I teach a leadership seminar for rising stars in the business community; a seminar that attracts more women than men by the way.  One of the key points we deal with in this seminar is the lonely-at-the-top aspect of leadership.  There has never been and never will be a leader—male or female—who has not been called “bossy” and much worse.  Human nature is self-interestedly fickle.  Hence, people love their leaders when they agree with them and hate them when they don’t.  Further, every leader knows or soon learns that those who are your friends today may be your detractors tomorrow.  People who disagree with a leader can be vicious in trying to undermine what the leader is trying to do.  Leaders of organizations soon learn they have few friends, at least few in the organizations they lead because they often have to make unpopular decisions for the good of the organization.  Said another way, leadership is a contact sport and not everybody—male or female—can handle the contact.

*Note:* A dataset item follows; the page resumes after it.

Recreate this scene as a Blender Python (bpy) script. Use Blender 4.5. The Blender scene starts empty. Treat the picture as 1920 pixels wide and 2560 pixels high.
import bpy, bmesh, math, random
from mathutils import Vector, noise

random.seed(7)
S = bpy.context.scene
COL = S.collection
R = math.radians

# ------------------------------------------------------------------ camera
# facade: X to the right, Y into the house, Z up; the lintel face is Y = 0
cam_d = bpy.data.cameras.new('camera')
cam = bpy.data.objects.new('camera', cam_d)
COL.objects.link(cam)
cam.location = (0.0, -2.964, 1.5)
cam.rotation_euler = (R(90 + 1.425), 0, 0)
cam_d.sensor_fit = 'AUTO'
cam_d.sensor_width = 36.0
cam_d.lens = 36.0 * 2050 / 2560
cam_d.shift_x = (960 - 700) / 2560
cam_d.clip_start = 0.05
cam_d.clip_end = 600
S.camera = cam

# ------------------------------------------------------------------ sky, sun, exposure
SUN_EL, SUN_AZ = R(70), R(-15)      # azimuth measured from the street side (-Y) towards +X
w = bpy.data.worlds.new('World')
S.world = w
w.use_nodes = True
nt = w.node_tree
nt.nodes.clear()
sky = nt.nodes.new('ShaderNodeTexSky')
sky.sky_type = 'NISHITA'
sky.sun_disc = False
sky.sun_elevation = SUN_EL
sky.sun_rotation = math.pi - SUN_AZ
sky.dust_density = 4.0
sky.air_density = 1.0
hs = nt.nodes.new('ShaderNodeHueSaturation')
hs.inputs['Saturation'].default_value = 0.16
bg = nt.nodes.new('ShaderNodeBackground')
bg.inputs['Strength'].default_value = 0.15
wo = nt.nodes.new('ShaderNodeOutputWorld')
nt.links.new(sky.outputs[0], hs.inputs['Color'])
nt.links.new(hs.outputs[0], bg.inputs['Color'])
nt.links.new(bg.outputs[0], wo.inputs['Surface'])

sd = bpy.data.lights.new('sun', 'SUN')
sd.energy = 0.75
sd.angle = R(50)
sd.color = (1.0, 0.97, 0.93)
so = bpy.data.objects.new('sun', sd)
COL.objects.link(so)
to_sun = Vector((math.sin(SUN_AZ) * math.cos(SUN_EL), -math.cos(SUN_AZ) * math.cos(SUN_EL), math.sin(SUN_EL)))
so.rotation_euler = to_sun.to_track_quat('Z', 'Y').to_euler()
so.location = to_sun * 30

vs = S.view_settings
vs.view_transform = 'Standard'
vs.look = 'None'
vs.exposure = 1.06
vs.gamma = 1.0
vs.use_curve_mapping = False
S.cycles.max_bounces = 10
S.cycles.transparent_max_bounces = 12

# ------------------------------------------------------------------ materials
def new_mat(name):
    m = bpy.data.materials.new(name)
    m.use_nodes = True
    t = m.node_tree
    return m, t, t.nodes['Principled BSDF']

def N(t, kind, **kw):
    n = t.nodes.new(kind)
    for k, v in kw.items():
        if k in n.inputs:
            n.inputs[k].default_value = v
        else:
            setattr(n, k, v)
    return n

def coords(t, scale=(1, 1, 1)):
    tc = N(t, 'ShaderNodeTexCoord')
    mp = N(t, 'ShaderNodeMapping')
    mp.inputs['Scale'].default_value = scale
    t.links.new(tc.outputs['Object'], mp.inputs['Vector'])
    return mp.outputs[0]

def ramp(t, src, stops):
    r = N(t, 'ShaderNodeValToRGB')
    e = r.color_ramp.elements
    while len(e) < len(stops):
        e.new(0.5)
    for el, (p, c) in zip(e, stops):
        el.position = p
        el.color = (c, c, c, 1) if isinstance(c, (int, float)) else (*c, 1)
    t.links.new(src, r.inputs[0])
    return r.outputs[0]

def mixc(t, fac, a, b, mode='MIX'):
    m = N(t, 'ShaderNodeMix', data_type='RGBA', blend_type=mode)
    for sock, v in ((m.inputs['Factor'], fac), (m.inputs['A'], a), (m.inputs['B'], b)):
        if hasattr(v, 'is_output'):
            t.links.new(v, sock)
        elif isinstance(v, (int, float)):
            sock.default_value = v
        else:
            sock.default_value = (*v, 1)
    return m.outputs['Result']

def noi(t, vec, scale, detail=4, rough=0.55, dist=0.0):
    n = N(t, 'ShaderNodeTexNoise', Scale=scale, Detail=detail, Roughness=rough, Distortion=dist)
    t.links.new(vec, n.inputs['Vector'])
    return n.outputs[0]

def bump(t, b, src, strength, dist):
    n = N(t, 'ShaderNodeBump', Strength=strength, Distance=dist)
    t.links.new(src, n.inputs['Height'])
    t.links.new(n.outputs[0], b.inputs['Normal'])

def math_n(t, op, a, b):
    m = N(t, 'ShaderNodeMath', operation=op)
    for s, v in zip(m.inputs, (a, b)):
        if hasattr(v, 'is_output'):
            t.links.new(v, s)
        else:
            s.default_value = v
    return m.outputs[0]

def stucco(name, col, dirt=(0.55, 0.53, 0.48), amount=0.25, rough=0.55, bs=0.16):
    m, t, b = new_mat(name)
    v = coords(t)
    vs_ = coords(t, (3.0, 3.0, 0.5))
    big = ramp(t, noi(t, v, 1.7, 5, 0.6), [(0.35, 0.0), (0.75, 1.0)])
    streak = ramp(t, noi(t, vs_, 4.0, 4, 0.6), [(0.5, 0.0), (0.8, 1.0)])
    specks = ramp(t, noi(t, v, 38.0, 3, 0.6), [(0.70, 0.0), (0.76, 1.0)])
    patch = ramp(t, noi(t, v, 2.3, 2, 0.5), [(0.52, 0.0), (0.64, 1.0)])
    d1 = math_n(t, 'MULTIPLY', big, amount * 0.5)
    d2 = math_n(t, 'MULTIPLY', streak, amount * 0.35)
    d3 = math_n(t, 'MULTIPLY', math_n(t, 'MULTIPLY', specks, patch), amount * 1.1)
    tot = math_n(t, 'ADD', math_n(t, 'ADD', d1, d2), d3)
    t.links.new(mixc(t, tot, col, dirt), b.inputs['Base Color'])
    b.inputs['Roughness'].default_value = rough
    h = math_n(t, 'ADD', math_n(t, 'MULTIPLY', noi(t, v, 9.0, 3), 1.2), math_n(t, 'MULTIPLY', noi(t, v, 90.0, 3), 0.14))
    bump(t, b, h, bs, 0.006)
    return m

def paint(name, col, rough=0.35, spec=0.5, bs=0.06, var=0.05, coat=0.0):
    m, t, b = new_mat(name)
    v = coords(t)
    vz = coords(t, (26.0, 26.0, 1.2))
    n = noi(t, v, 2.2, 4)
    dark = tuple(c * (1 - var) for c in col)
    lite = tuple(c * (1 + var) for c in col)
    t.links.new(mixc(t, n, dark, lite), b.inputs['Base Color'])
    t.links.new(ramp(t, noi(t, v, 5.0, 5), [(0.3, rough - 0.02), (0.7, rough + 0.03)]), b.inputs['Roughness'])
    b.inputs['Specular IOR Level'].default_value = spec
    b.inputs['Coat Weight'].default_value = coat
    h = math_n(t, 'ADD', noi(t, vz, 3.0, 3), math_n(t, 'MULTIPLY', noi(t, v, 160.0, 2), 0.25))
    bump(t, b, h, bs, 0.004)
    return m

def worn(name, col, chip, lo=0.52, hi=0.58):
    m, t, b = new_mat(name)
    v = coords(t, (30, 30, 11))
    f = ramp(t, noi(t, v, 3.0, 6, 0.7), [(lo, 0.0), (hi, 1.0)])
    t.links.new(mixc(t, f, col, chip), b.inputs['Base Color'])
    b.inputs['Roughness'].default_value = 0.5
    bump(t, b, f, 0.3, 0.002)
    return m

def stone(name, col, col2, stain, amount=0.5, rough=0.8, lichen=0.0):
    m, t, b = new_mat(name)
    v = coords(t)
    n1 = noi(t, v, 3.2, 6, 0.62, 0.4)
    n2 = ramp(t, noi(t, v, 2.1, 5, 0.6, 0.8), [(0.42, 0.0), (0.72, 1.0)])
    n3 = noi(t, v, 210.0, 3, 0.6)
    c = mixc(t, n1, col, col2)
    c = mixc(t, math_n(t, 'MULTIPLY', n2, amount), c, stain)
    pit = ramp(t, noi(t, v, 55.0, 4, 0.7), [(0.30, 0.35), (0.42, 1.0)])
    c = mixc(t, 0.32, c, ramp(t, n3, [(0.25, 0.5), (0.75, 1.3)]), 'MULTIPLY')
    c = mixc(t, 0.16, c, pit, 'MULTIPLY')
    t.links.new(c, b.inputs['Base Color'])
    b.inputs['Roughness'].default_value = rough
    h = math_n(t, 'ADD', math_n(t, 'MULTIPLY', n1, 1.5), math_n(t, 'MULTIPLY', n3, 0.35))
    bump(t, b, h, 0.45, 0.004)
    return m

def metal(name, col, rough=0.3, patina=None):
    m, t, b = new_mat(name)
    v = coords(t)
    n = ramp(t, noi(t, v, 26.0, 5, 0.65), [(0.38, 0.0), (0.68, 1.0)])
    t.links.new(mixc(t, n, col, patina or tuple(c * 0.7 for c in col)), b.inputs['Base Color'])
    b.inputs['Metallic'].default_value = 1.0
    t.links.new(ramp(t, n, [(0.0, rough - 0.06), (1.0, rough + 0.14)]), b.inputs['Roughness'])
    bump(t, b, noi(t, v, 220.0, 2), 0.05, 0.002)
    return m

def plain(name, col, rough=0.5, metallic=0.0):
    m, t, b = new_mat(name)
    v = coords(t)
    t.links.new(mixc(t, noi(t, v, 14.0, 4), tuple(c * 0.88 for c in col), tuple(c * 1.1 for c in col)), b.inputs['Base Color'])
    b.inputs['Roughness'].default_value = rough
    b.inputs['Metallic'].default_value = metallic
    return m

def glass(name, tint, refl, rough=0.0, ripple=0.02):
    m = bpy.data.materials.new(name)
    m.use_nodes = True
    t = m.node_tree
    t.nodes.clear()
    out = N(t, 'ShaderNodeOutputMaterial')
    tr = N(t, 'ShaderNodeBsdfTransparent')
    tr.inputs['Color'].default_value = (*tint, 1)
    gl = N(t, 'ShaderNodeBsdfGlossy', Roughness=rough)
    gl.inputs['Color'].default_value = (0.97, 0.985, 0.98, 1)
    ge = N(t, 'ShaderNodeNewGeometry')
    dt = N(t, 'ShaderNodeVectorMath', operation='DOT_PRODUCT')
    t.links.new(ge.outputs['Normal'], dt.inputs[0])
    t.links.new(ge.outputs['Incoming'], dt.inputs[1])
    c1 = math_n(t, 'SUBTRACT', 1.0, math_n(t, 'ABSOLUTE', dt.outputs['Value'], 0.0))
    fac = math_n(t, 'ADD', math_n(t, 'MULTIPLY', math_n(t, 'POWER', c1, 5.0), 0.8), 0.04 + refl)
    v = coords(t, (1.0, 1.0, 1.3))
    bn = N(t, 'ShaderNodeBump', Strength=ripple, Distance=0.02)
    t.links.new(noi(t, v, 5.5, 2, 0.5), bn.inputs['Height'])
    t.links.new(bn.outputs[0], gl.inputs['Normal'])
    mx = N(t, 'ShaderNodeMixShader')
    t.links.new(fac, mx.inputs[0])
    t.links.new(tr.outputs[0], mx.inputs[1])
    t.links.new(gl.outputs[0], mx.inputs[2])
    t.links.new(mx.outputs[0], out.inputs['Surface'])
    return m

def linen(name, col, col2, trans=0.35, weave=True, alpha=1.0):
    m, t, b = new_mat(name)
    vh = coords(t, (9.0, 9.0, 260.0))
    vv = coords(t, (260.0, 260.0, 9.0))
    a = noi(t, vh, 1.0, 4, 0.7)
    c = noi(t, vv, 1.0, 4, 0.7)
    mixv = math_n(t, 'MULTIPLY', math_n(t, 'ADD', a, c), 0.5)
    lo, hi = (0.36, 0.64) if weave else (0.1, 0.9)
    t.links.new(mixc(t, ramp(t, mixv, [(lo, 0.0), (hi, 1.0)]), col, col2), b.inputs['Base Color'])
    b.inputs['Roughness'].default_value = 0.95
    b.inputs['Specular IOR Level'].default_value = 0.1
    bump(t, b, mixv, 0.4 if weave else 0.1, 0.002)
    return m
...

I could turn this column into a dissertation on the subject in question—there is much that could be said—but owing to space limitations I will focus on just one aspect of leadership: leading during times of change.  Strong leadership is needed in organizations at all times, but it is needed most during times of major organization change.  This is important to understand because making sure organizations continually improve is a leader’s responsibility and one cannot improve an organization without changing it.  Leading organizations through major change is difficult.  It requires leaders to take people where they are not yet ready to go; always a difficult, tumultuous, and lonely enterprise. Trying to lead an organization toward a new and different destination is like trying to turn an aircraft carrier; it can be done but it’s not easy.

People in organizations grow accustomed to doing things a certain way and over time they become comfortable with a certain routine.  Leaders who seeks to change the comfortable routines of an organization’s personnel put themselves in the bulls-eye for the slings and arrows of those who oppose the change. People do not like being forced out of their comfort zones.  I call the concept organizational inertia; the tendency of an organization to keep doing things the same way they have always done them until sufficient leadership is applied to change things.  But applying sufficient leadership to overcome organizational inertia can turn a leader into a pariah among those he or she leads—at least temporarily.  Leading during times of change is not for those who are concerned about their personal popularity or peer approval.

I agree with the goal Sandberg and Rice are pursuing: getting more young girls to step up and begin developing leadership skills.  But I do not agree with how they are going about it.  Banning the term “bossy” will change nothing because the term is not the problem.  The problem is within the young girls whose self-images are so peer dependent that they are turned away from being leaders out of fear of negative peer pressure.  Any young girl who would shy away from taking charge out of fear of being unpopular is not going to be an effective leader regardless of how talented and how smart she might be. Perhaps it would be better if Sandberg and Rice initiated a nationwide campaign to help young girls overcome the I-would-rather-be-liked-than-be-a leader syndrome.  Sandberg and Rice both had to overcome this syndrome.  Why not share their experiences in having done so with young girls and women.  That is a campaign I could get behind.